TASK TO COMPLETE: All of the material below is to be repeated exactly.

## START STORED DATA

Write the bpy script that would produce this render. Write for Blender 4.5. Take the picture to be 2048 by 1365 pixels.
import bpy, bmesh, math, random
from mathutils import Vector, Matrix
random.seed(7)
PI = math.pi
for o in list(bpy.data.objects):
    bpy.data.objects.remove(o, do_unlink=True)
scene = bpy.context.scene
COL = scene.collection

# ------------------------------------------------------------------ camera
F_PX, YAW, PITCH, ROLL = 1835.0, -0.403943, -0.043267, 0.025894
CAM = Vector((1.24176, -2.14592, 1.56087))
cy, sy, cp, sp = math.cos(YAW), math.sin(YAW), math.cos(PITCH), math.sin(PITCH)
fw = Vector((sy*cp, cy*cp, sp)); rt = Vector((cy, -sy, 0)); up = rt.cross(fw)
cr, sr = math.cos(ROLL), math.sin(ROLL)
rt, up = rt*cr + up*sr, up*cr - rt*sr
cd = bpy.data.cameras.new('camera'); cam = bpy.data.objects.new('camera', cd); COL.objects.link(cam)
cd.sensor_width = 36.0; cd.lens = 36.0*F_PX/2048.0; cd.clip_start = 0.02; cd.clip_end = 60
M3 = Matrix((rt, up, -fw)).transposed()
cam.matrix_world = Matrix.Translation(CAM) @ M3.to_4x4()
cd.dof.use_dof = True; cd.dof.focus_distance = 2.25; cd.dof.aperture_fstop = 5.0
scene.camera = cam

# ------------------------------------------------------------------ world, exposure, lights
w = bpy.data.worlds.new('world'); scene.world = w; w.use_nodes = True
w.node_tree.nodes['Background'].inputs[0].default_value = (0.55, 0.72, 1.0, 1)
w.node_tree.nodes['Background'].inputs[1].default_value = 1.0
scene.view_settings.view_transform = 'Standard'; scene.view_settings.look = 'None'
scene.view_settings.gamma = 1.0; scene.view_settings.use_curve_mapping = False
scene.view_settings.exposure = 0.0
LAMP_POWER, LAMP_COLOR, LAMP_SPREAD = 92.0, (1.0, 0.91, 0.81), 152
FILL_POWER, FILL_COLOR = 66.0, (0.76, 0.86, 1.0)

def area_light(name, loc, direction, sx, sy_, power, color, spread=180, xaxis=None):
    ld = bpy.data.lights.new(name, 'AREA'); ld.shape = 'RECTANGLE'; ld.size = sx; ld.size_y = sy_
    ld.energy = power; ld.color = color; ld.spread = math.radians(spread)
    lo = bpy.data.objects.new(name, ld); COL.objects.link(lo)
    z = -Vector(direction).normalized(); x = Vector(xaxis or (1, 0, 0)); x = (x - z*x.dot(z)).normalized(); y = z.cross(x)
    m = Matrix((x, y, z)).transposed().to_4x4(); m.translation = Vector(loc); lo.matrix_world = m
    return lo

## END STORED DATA

TASK OUTPUT:
Write the bpy script that would produce this render. Write for Blender 4.5. Take the picture to be 2048 by 1365 pixels.
import bpy, bmesh, math, random
from mathutils import Vector, Matrix
random.seed(7)
PI = math.pi
for o in list(bpy.data.objects):
    bpy.data.objects.remove(o, do_unlink=True)
scene = bpy.context.scene
COL = scene.collection

# ------------------------------------------------------------------ camera
F_PX, YAW, PITCH, ROLL = 1835.0, -0.403943, -0.043267, 0.025894
CAM = Vector((1.24176, -2.14592, 1.56087))
cy, sy, cp, sp = math.cos(YAW), math.sin(YAW), math.cos(PITCH), math.sin(PITCH)
fw = Vector((sy*cp, cy*cp, sp)); rt = Vector((cy, -sy, 0)); up = rt.cross(fw)
cr, sr = math.cos(ROLL), math.sin(ROLL)
rt, up = rt*cr + up*sr, up*cr - rt*sr
cd = bpy.data.cameras.new('camera'); cam = bpy.data.objects.new('camera', cd); COL.objects.link(cam)
cd.sensor_width = 36.0; cd.lens = 36.0*F_PX/2048.0; cd.clip_start = 0.02; cd.clip_end = 60
M3 = Matrix((rt, up, -fw)).transposed()
cam.matrix_world = Matrix.Translation(CAM) @ M3.to_4x4()
cd.dof.use_dof = True; cd.dof.focus_distance = 2.25; cd.dof.aperture_fstop = 5.0
scene.camera = cam

# ------------------------------------------------------------------ world, exposure, lights
w = bpy.data.worlds.new('world'); scene.world = w; w.use_nodes = True
w.node_tree.nodes['Background'].inputs[0].default_value = (0.55, 0.72, 1.0, 1)
w.node_tree.nodes['Background'].inputs[1].default_value = 1.0
scene.view_settings.view_transform = 'Standard'; scene.view_settings.look = 'None'
scene.view_settings.gamma = 1.0; scene.view_settings.use_curve_mapping = False
scene.view_settings.exposure = 0.0
LAMP_POWER, LAMP_COLOR, LAMP_SPREAD = 92.0, (1.0, 0.91, 0.81), 152
FILL_POWER, FILL_COLOR = 66.0, (0.76, 0.86, 1.0)

def area_light(name, loc, direction, sx, sy_, power, color, spread=180, xaxis=None):
    ld = bpy.data.lights.new(name, 'AREA'); ld.shape = 'RECTANGLE'; ld.size = sx; ld.size_y = sy_
    ld.energy = power; ld.color = color; ld.spread = math.radians(spread)
    lo = bpy.data.objects.new(name, ld); COL.objects.link(lo)
    z = -Vector(direction).normalized(); x = Vector(xaxis or (1, 0, 0)); x = (x - z*x.dot(z)).normalized(); y = z.cross(x)
    m = Matrix((x, y, z)).transposed().to_4x4(); m.translation = Vector(loc); lo.matrix_world = m
    return lo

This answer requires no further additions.